-------- TASK DATA --------

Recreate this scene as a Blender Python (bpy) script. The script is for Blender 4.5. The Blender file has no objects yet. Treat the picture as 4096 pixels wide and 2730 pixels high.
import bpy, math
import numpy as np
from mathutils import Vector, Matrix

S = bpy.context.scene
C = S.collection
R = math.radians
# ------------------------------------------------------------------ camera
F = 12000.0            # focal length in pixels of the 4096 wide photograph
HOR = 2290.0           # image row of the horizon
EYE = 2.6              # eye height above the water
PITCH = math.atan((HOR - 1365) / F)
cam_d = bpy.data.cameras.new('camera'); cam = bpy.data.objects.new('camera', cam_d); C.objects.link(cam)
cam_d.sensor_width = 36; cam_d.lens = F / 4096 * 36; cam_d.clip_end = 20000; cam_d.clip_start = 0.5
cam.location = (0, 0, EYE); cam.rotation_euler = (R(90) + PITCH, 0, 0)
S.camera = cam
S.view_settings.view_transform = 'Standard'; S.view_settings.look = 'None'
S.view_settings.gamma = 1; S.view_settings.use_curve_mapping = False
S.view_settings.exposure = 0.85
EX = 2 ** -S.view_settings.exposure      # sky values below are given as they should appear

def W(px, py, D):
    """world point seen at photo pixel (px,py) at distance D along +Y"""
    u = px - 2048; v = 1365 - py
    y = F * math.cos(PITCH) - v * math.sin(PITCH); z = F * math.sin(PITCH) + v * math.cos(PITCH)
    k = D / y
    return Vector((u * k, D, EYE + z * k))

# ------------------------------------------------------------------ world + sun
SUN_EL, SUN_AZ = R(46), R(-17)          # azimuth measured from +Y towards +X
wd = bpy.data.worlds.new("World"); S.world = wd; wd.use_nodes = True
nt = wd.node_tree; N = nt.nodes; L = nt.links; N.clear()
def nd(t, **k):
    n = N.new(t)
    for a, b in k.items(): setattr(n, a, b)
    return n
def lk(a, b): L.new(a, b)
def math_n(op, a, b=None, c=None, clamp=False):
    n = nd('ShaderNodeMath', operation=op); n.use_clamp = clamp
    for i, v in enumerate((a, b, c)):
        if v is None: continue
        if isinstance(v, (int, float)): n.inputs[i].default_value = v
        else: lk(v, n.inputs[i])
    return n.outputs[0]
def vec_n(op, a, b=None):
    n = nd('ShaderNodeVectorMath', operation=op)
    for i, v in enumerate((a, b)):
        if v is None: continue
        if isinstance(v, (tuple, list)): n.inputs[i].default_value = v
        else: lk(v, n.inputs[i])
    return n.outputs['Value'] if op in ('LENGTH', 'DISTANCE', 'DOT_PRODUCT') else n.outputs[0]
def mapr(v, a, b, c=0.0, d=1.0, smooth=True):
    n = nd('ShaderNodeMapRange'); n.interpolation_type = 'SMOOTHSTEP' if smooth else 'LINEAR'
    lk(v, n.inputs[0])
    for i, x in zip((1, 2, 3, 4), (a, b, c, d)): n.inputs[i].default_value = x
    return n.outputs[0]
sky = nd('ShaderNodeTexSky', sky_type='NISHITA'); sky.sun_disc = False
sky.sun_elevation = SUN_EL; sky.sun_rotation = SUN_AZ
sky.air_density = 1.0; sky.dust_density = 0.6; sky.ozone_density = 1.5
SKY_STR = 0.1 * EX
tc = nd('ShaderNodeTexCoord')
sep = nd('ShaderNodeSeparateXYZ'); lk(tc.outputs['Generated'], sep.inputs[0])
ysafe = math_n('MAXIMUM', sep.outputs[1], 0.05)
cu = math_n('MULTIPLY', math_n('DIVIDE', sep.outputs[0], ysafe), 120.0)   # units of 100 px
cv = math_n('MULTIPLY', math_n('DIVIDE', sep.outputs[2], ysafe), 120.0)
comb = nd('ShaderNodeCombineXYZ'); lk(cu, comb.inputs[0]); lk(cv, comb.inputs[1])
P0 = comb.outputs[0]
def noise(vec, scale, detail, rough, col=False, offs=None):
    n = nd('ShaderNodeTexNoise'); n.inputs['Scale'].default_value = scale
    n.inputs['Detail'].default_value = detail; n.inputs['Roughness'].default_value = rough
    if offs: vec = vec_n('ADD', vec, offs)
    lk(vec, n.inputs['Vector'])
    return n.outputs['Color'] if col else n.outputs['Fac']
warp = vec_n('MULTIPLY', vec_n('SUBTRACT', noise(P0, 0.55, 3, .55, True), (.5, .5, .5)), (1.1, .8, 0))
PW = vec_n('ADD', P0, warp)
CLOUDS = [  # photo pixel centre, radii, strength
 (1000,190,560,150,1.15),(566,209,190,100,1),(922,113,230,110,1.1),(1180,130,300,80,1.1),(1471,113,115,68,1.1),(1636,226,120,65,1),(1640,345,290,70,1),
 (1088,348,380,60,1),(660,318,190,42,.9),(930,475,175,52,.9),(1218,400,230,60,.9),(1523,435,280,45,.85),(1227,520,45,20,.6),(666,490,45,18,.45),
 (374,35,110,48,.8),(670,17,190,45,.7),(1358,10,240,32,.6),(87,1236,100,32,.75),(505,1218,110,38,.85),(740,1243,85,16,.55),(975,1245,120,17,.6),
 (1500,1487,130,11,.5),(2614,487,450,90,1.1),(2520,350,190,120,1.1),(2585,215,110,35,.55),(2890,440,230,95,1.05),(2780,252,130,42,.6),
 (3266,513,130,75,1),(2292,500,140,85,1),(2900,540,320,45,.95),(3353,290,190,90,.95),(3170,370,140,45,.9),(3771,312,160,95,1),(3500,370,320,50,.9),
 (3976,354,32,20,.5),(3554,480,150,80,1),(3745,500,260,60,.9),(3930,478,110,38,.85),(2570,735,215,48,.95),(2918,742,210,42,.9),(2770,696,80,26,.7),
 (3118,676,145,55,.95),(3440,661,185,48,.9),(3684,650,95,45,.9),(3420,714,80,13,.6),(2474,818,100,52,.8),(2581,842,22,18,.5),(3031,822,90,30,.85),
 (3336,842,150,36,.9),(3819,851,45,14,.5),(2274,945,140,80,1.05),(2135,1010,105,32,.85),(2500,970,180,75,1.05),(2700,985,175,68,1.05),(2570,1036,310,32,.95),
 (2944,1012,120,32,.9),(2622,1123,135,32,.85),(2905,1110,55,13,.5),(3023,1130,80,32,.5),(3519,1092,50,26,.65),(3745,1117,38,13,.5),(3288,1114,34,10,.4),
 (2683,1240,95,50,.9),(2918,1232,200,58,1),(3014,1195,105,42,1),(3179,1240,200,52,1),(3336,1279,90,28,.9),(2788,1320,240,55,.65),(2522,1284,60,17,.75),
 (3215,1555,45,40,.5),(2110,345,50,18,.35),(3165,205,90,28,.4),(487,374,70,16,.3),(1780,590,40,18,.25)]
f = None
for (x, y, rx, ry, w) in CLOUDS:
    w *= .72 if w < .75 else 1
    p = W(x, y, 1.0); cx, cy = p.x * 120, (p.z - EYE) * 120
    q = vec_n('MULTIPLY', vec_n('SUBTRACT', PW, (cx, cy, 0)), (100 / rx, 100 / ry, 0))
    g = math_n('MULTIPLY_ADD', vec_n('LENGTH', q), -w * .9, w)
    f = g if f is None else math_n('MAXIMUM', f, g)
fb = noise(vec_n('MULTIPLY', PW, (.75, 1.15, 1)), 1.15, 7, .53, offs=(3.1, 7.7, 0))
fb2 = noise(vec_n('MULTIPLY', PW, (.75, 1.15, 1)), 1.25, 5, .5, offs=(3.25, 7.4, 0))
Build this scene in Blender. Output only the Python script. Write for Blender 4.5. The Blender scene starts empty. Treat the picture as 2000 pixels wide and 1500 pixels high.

--------

> [AIM]
From the first line to the last, retype the data exactly.

> [CORRECT OUTPUT]
Recreate this scene as a Blender Python (bpy) script. The script is for Blender 4.5. The Blender file has no objects yet. Treat the picture as 4096 pixels wide and 2730 pixels high.
import bpy, math
import numpy as np
from mathutils import Vector, Matrix

S = bpy.context.scene
C = S.collection
R = math.radians
# ------------------------------------------------------------------ camera
F = 12000.0            # focal length in pixels of the 4096 wide photograph
HOR = 2290.0           # image row of the horizon
EYE = 2.6              # eye height above the water
PITCH = math.atan((HOR - 1365) / F)
cam_d = bpy.data.cameras.new('camera'); cam = bpy.data.objects.new('camera', cam_d); C.objects.link(cam)
cam_d.sensor_width = 36; cam_d.lens = F / 4096 * 36; cam_d.clip_end = 20000; cam_d.clip_start = 0.5
cam.location = (0, 0, EYE); cam.rotation_euler = (R(90) + PITCH, 0, 0)
S.camera = cam
S.view_settings.view_transform = 'Standard'; S.view_settings.look = 'None'
S.view_settings.gamma = 1; S.view_settings.use_curve_mapping = False
S.view_settings.exposure = 0.85
EX = 2 ** -S.view_settings.exposure      # sky values below are given as they should appear

def W(px, py, D):
    """world point seen at photo pixel (px,py) at distance D along +Y"""
    u = px - 2048; v = 1365 - py
    y = F * math.cos(PITCH) - v * math.sin(PITCH); z = F * math.sin(PITCH) + v * math.cos(PITCH)
    k = D / y
    return Vector((u * k, D, EYE + z * k))

# ------------------------------------------------------------------ world + sun
SUN_EL, SUN_AZ = R(46), R(-17)          # azimuth measured from +Y towards +X
wd = bpy.data.worlds.new("World"); S.world = wd; wd.use_nodes = True
nt = wd.node_tree; N = nt.nodes; L = nt.links; N.clear()
def nd(t, **k):
    n = N.new(t)
    for a, b in k.items(): setattr(n, a, b)
    return n
def lk(a, b): L.new(a, b)
def math_n(op, a, b=None, c=None, clamp=False):
    n = nd('ShaderNodeMath', operation=op); n.use_clamp = clamp
    for i, v in enumerate((a, b, c)):
        if v is None: continue
        if isinstance(v, (int, float)): n.inputs[i].default_value = v
        else: lk(v, n.inputs[i])
    return n.outputs[0]
def vec_n(op, a, b=None):
    n = nd('ShaderNodeVectorMath', operation=op)
    for i, v in enumerate((a, b)):
        if v is None: continue
        if isinstance(v, (tuple, list)): n.inputs[i].default_value = v
        else: lk(v, n.inputs[i])
    return n.outputs['Value'] if op in ('LENGTH', 'DISTANCE', 'DOT_PRODUCT') else n.outputs[0]
def mapr(v, a, b, c=0.0, d=1.0, smooth=True):
    n = nd('ShaderNodeMapRange'); n.interpolation_type = 'SMOOTHSTEP' if smooth else 'LINEAR'
    lk(v, n.inputs[0])
    for i, x in zip((1, 2, 3, 4), (a, b, c, d)): n.inputs[i].default_value = x
    return n.outputs[0]
sky = nd('ShaderNodeTexSky', sky_type='NISHITA'); sky.sun_disc = False
sky.sun_elevation = SUN_EL; sky.sun_rotation = SUN_AZ
sky.air_density = 1.0; sky.dust_density = 0.6; sky.ozone_density = 1.5
SKY_STR = 0.1 * EX
tc = nd('ShaderNodeTexCoord')
sep = nd('ShaderNodeSeparateXYZ'); lk(tc.outputs['Generated'], sep.inputs[0])
ysafe = math_n('MAXIMUM', sep.outputs[1], 0.05)
cu = math_n('MULTIPLY', math_n('DIVIDE', sep.outputs[0], ysafe), 120.0)   # units of 100 px
cv = math_n('MULTIPLY', math_n('DIVIDE', sep.outputs[2], ysafe), 120.0)
comb = nd('ShaderNodeCombineXYZ'); lk(cu, comb.inputs[0]); lk(cv, comb.inputs[1])
P0 = comb.outputs[0]
def noise(vec, scale, detail, rough, col=False, offs=None):
    n = nd('ShaderNodeTexNoise'); n.inputs['Scale'].default_value = scale
    n.inputs['Detail'].default_value = detail; n.inputs['Roughness'].default_value = rough
    if offs: vec = vec_n('ADD', vec, offs)
    lk(vec, n.inputs['Vector'])
    return n.outputs['Color'] if col else n.outputs['Fac']
warp = vec_n('MULTIPLY', vec_n('SUBTRACT', noise(P0, 0.55, 3, .55, True), (.5, .5, .5)), (1.1, .8, 0))
PW = vec_n('ADD', P0, warp)
CLOUDS = [  # photo pixel centre, radii, strength
 (1000,190,560,150,1.15),(566,209,190,100,1),(922,113,230,110,1.1),(1180,130,300,80,1.1),(1471,113,115,68,1.1),(1636,226,120,65,1),(1640,345,290,70,1),
 (1088,348,380,60,1),(660,318,190,42,.9),(930,475,175,52,.9),(1218,400,230,60,.9),(1523,435,280,45,.85),(1227,520,45,20,.6),(666,490,45,18,.45),
 (374,35,110,48,.8),(670,17,190,45,.7),(1358,10,240,32,.6),(87,1236,100,32,.75),(505,1218,110,38,.85),(740,1243,85,16,.55),(975,1245,120,17,.6),
 (1500,1487,130,11,.5),(2614,487,450,90,1.1),(2520,350,190,120,1.1),(2585,215,110,35,.55),(2890,440,230,95,1.05),(2780,252,130,42,.6),
 (3266,513,130,75,1),(2292,500,140,85,1),(2900,540,320,45,.95),(3353,290,190,90,.95),(3170,370,140,45,.9),(3771,312,160,95,1),(3500,370,320,50,.9),
 (3976,354,32,20,.5),(3554,480,150,80,1),(3745,500,260,60,.9),(3930,478,110,38,.85),(2570,735,215,48,.95),(2918,742,210,42,.9),(2770,696,80,26,.7),
 (3118,676,145,55,.95),(3440,661,185,48,.9),(3684,650,95,45,.9),(3420,714,80,13,.6),(2474,818,100,52,.8),(2581,842,22,18,.5),(3031,822,90,30,.85),
 (3336,842,150,36,.9),(3819,851,45,14,.5),(2274,945,140,80,1.05),(2135,1010,105,32,.85),(2500,970,180,75,1.05),(2700,985,175,68,1.05),(2570,1036,310,32,.95),
 (2944,1012,120,32,.9),(2622,1123,135,32,.85),(2905,1110,55,13,.5),(3023,1130,80,32,.5),(3519,1092,50,26,.65),(3745,1117,38,13,.5),(3288,1114,34,10,.4),
 (2683,1240,95,50,.9),(2918,1232,200,58,1),(3014,1195,105,42,1),(3179,1240,200,52,1),(3336,1279,90,28,.9),(2788,1320,240,55,.65),(2522,1284,60,17,.75),
 (3215,1555,45,40,.5),(2110,345,50,18,.35),(3165,205,90,28,.4),(487,374,70,16,.3),(1780,590,40,18,.25)]
f = None
for (x, y, rx, ry, w) in CLOUDS:
    w *= .72 if w < .75 else 1
    p = W(x, y, 1.0); cx, cy = p.x * 120, (p.z - EYE) * 120
    q = vec_n('MULTIPLY', vec_n('SUBTRACT', PW, (cx, cy, 0)), (100 / rx, 100 / ry, 0))
    g = math_n('MULTIPLY_ADD', vec_n('LENGTH', q), -w * .9, w)
    f = g if f is None else math_n('MAXIMUM', f, g)
fb = noise(vec_n('MULTIPLY', PW, (.75, 1.15, 1)), 1.15, 7, .53, offs=(3.1, 7.7, 0))
fb2 = noise(vec_n('MULTIPLY', PW, (.75, 1.15, 1)), 1.25, 5, .5, offs=(3.25, 7.4, 0))
Build this scene in Blender. Output only the Python script. Write for Blender 4.5. The Blender scene starts empty. Treat the picture as 2000 pixels wide and 1500 pixels high.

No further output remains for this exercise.